- Written task -
Copy each line of the records that contains the word "script".

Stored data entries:
'''
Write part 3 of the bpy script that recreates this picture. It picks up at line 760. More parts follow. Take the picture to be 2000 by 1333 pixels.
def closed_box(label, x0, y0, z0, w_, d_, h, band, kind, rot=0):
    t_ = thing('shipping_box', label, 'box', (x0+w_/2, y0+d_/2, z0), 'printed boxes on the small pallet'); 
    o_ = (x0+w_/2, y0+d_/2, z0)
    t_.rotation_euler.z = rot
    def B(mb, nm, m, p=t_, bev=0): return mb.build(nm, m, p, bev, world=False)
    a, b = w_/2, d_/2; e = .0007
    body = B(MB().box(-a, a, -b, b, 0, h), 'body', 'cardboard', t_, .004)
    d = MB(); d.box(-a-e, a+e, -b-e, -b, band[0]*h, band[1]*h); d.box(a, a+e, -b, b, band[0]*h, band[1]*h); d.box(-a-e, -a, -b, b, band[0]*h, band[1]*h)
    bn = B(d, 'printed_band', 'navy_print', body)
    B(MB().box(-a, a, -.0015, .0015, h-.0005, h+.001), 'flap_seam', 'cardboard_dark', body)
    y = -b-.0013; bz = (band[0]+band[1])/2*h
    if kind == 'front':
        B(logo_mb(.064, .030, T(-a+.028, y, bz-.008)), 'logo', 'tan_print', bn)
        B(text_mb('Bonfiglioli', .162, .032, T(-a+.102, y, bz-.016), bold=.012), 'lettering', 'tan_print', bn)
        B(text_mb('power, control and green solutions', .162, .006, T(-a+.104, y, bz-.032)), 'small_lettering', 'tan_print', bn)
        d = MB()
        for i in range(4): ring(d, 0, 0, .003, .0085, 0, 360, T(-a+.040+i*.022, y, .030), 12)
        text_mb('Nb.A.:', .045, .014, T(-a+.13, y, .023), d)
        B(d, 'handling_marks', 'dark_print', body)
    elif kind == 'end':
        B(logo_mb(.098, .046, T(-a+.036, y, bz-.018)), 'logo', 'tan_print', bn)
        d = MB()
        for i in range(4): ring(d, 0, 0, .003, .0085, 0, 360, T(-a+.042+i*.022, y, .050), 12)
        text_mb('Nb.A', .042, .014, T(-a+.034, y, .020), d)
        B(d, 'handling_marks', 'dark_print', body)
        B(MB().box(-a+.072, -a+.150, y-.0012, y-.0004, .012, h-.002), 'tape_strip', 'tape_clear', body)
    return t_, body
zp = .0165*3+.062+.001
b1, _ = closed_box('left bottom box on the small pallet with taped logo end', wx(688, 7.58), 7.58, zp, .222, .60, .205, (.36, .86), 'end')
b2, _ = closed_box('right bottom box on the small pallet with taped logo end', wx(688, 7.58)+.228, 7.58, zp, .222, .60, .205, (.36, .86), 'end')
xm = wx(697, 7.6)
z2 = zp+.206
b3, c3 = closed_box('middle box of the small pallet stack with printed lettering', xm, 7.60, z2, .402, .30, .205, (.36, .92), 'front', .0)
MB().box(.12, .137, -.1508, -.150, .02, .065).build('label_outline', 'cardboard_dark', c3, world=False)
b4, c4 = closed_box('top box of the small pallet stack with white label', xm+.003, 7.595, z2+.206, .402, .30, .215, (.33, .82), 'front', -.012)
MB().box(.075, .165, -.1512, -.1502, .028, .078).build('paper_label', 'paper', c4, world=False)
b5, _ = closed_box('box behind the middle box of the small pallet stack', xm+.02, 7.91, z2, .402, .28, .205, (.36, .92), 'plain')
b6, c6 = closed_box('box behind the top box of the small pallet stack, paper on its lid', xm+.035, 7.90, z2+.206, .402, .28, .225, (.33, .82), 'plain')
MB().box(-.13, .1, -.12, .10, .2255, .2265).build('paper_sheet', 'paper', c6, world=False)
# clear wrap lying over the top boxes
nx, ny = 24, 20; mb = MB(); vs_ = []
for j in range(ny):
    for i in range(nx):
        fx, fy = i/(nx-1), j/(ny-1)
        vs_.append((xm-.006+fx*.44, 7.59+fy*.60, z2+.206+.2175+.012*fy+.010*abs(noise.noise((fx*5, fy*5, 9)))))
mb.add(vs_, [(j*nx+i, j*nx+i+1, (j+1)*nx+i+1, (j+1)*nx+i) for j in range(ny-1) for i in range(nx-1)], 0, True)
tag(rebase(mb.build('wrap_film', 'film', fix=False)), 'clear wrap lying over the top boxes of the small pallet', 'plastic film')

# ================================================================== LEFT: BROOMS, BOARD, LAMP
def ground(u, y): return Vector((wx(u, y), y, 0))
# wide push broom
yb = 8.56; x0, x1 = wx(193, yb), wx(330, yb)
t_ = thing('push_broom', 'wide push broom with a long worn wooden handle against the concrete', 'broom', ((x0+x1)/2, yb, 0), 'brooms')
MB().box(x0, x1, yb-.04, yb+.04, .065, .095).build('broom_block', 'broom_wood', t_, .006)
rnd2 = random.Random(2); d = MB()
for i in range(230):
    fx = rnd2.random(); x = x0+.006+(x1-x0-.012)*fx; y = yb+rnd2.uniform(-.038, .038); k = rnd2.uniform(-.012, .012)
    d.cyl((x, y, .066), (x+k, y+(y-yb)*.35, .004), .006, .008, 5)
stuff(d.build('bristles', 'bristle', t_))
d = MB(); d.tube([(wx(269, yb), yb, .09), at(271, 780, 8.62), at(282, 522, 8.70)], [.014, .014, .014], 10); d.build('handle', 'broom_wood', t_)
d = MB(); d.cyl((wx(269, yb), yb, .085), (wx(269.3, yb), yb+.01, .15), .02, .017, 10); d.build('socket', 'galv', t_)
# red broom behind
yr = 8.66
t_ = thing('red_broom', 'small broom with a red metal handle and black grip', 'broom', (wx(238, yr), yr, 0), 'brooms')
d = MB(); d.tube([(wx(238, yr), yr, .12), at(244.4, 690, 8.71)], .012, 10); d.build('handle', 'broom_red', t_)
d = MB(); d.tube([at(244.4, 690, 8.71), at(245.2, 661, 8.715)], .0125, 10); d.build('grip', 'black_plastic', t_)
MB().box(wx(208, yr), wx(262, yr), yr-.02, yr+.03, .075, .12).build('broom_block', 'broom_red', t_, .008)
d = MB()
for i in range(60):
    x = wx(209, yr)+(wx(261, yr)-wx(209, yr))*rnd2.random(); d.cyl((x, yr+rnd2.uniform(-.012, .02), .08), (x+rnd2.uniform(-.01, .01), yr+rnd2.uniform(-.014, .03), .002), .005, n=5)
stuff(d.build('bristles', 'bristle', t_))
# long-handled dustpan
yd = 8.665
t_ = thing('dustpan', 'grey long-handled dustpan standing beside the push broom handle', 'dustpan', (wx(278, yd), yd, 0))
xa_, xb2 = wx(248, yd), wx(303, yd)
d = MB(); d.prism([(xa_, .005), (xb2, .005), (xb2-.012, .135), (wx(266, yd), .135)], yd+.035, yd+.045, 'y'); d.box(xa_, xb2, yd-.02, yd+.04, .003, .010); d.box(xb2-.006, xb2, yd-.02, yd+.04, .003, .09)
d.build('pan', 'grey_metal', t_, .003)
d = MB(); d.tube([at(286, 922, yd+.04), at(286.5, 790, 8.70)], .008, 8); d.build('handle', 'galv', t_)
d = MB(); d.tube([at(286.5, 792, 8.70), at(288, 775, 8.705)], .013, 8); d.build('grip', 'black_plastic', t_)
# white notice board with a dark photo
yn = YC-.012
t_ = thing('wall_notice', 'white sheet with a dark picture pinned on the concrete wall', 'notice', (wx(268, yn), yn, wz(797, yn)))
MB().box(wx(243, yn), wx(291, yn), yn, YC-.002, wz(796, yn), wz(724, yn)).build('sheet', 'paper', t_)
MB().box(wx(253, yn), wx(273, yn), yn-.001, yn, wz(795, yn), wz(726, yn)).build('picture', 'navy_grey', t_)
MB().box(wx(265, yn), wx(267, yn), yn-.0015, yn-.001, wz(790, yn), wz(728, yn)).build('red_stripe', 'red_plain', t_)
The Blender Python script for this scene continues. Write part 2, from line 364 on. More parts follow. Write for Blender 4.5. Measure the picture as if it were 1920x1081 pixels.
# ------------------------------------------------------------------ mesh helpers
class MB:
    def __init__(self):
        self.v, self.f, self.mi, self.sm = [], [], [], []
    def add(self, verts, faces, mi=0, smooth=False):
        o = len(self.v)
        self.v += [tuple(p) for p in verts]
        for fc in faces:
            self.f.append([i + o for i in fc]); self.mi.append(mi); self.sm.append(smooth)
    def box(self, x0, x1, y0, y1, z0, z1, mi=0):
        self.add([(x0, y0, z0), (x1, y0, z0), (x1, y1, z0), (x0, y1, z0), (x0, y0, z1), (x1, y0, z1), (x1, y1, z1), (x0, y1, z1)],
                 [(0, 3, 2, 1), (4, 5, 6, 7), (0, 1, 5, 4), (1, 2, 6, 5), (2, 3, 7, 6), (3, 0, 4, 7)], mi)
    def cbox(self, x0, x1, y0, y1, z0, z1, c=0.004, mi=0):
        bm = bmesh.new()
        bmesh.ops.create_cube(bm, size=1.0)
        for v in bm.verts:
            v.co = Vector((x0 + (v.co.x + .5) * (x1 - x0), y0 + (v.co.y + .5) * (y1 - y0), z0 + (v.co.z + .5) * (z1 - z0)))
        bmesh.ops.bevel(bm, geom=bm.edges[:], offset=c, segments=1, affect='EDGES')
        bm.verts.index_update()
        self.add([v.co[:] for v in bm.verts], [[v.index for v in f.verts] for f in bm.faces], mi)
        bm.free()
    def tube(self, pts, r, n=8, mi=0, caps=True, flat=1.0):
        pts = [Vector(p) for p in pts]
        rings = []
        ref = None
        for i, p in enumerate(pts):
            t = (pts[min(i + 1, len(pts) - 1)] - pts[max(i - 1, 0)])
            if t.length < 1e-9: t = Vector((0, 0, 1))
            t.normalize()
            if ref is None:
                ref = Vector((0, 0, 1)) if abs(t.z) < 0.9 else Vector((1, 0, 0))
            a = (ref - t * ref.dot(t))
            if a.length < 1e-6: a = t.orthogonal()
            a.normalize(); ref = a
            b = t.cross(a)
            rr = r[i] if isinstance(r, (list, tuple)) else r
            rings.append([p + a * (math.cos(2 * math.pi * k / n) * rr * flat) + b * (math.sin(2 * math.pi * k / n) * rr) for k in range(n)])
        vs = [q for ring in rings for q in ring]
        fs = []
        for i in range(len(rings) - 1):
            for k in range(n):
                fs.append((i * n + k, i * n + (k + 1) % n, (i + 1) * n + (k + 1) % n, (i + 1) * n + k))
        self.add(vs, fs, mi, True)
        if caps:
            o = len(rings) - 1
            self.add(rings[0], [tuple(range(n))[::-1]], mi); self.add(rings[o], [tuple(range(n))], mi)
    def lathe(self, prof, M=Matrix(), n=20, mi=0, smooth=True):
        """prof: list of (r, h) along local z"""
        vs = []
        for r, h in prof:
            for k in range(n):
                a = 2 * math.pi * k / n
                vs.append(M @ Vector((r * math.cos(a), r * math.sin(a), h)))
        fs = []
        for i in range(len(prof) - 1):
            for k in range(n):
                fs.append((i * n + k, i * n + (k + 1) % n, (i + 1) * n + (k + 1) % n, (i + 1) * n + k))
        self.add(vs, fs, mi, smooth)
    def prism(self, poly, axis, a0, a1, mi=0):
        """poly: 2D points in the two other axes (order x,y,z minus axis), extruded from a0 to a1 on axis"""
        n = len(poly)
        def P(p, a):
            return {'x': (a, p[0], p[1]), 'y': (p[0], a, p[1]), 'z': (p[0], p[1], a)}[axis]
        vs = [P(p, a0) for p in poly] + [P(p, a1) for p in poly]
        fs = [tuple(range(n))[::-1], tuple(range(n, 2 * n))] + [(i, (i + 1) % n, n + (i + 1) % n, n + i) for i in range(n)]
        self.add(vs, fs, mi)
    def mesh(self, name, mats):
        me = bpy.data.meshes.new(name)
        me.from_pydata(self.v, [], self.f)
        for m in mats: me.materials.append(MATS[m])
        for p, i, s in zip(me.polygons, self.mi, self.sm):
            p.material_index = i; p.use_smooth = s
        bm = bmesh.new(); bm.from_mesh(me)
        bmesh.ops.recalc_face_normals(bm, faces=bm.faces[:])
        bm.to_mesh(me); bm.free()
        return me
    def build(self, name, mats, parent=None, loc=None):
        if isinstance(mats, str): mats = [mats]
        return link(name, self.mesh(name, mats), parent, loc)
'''
- Task response -
Write part 3 of the bpy script that recreates this picture. It picks up at line 760. More parts follow. Take the picture to be 2000 by 1333 pixels.
The Blender Python script for this scene continues. Write part 2, from line 364 on. More parts follow. Write for Blender 4.5. Measure the picture as if it were 1920x1081 pixels.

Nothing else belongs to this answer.